"Türkiye'nin eksiği bürokrasidir, iyi bir merkezileşme organıdır, peki Türkiye düzenli bir merkezileşme üzerine en iyi dersleri Fransa'dan başka nereden alabilir? (..) Çünkü Fransa Türkiye'nin en iyi müttefiki olmasının yanında çıkar gözetmeyen tek müttefiktir de..."
Bundan tam 152 yıl önce yazmış bu satırları Eugene Morel.
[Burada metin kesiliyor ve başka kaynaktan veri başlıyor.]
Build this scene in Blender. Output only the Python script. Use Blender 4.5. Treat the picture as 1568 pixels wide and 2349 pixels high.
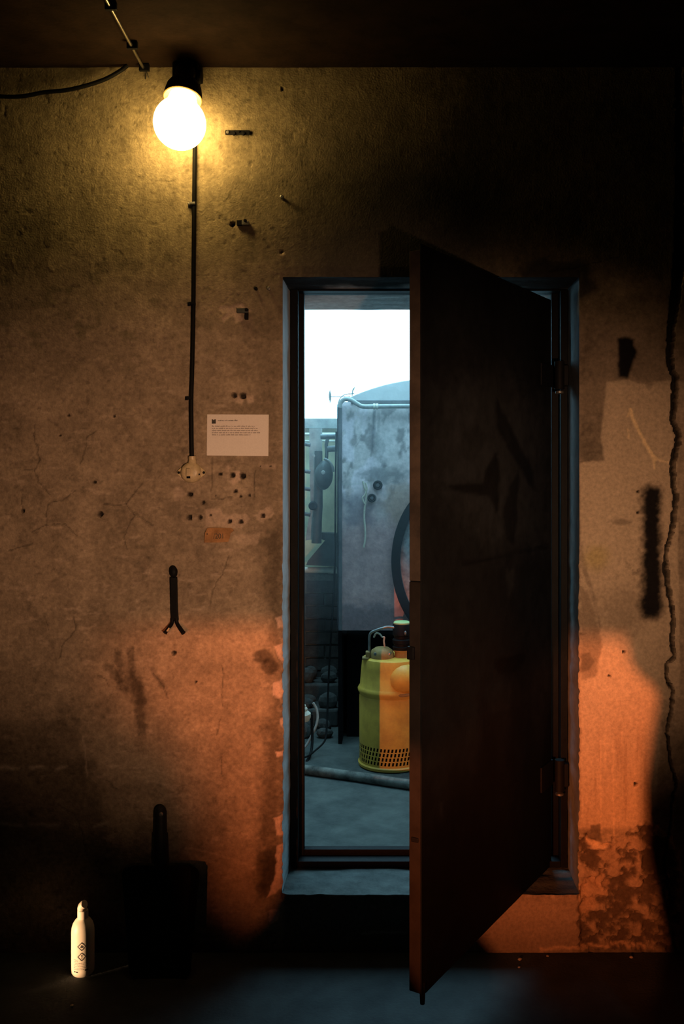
import bpy, bmesh, math, random
import numpy as np
from mathutils import Vector, Matrix

for o in list(bpy.data.objects):
    bpy.data.objects.remove(o)
scene = bpy.context.scene
COL = scene.collection
rnd = random.Random(7)

# ------------------------------------------------------------------ camera
F = 2150.0            # focal length in pixels of the 1568 x 2349 frame
CX, CY = 900.0, 1075.0
D = F / 750.0         # camera to wall face (wall face is the plane y = 0)
H = 1.48              # eye height
cam = bpy.data.cameras.new('camera')
cam.sensor_fit = 'AUTO'
cam.sensor_width = 36.0
cam.lens = 36.0 * F / 2349.0
cam.shift_x = (784.0 - CX) / 2349.0
cam.shift_y = -(1174.5 - CY) / 2349.0
cam.clip_start = 0.05
camo = bpy.data.objects.new('camera', cam)
camo.location = (0, -D, H)
camo.rotation_euler = (math.pi / 2, 0, 0)
COL.objects.link(camo)
scene.camera = camo

# ------------------------------------------------------------------ world, exposure
world = bpy.data.worlds.new('overcast_sky')
scene.world = world
world.use_nodes = True
bg = world.node_tree.nodes['Background']
bg.inputs[0].default_value = (0.37, 0.77, 1.0, 1)
bg.inputs[1].default_value = 8.0
vs = scene.view_settings
vs.view_transform = 'Standard'
vs.look = 'None'
vs.gamma = 1.0
vs.exposure = 0.0
vs.use_curve_mapping = False

# large lights: two work lamps behind the camera and the sky portal of the boiler room window
LAMP_A = Vector((0.42, -3.06, 1.16))
LAMP_B = Vector((-0.95, -3.95, 0.86))
LAMP_C = Vector((-1.85, -0.80, 0.10))
AIM_A = Vector((-0.12, 0.0, 1.26))
AIM_B = Vector((0.55, 0.0, 0.80))
AIM_C = Vector((-0.900, -0.128, 0.106))


def spot(name, loc, aim, color, power, angle, blend, radius, squash=1.0, narrow=1.0):
    """a lamp with a round or flattened reflector"""
    l = bpy.data.lights.new(name, 'SPOT')
    l.color = color
    l.energy = power
    l.spot_size = math.radians(angle)
    l.spot_blend = blend
    l.shadow_soft_size = radius
    o = bpy.data.objects.new(name, l)
    o.location = loc
    o.rotation_euler = (aim - loc).to_track_quat('-Z', 'Y').to_euler()
    o.scale = (narrow, squash, 1)
    COL.objects.link(o)
    return o


spot('warm_work_light', LAMP_A, AIM_A, (1.0, 0.54, 0.29), 205.0, 58, 1.0, 0.03, 0.62)
spot('orange_work_light', LAMP_B, AIM_B, (1.0, 0.24, 0.065), 680.0, 44, 1.0, 0.007, 0.66)
spot('added_bottle_light', LAMP_C, AIM_C, (1.0, 0.60, 0.33), 150.0, 12.5, 0.5, 0.005, 1.0, 0.38)  # added out of view only to brighten the bottle
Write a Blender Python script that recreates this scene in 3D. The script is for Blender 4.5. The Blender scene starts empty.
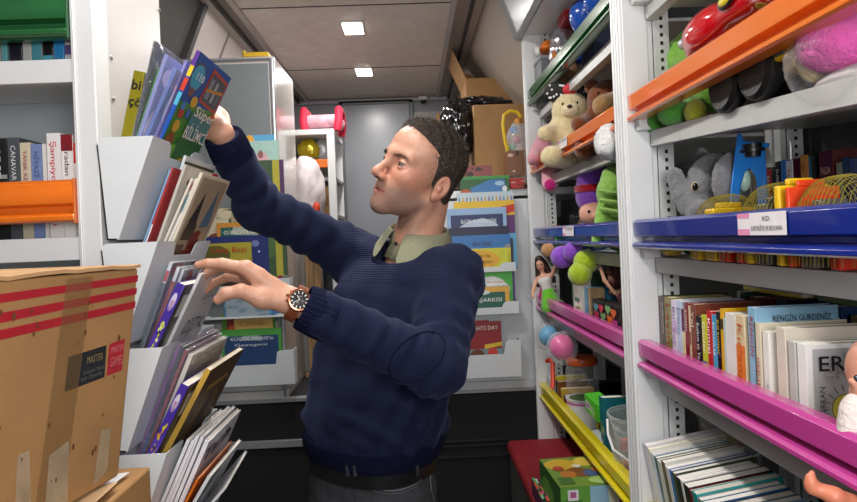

Osmanlı'nın en önemli sorunu olarak bürokrasiyi ve merkezileşmeyi görmüş, bu çerçevede Fransa'nın model alınmasını önermiş. Bu öneriyi sadece Morel dile getirmedi. Birçok Batılı Osmanlı'ya yenileşme ve modernleşme adı altında bağımlılık politikaları dayattı. Cumhuriyet döneminde de bu kıskaçtan kurtulunamadı.
Bürokrasi bu sürecin başat aktörü olarak öne çıktı. Bürokrasi bir yandan Batılılaşma politikalarının öncülüğünü yaparken öte yandan ülkenin en önemli iktidar aygıtı olarak öne çıktı. Bürokrasinin askeri ve sivil kanatları sivil siyaseti yönlendirdi, siyaseti Batılılaşma paradigması doğrultusunda hizaya sokmak için uğraştı.
Önce Fransa model alındı. Sonra ABD. Fakat 1945 sonrasında Türkiye yönünü ABD'ye döndükten sonra bile Fransız tipi bürokratik yapılanma etkisini yitirmedi. Devlet, Fransız modeline göre işlemeye devam etti.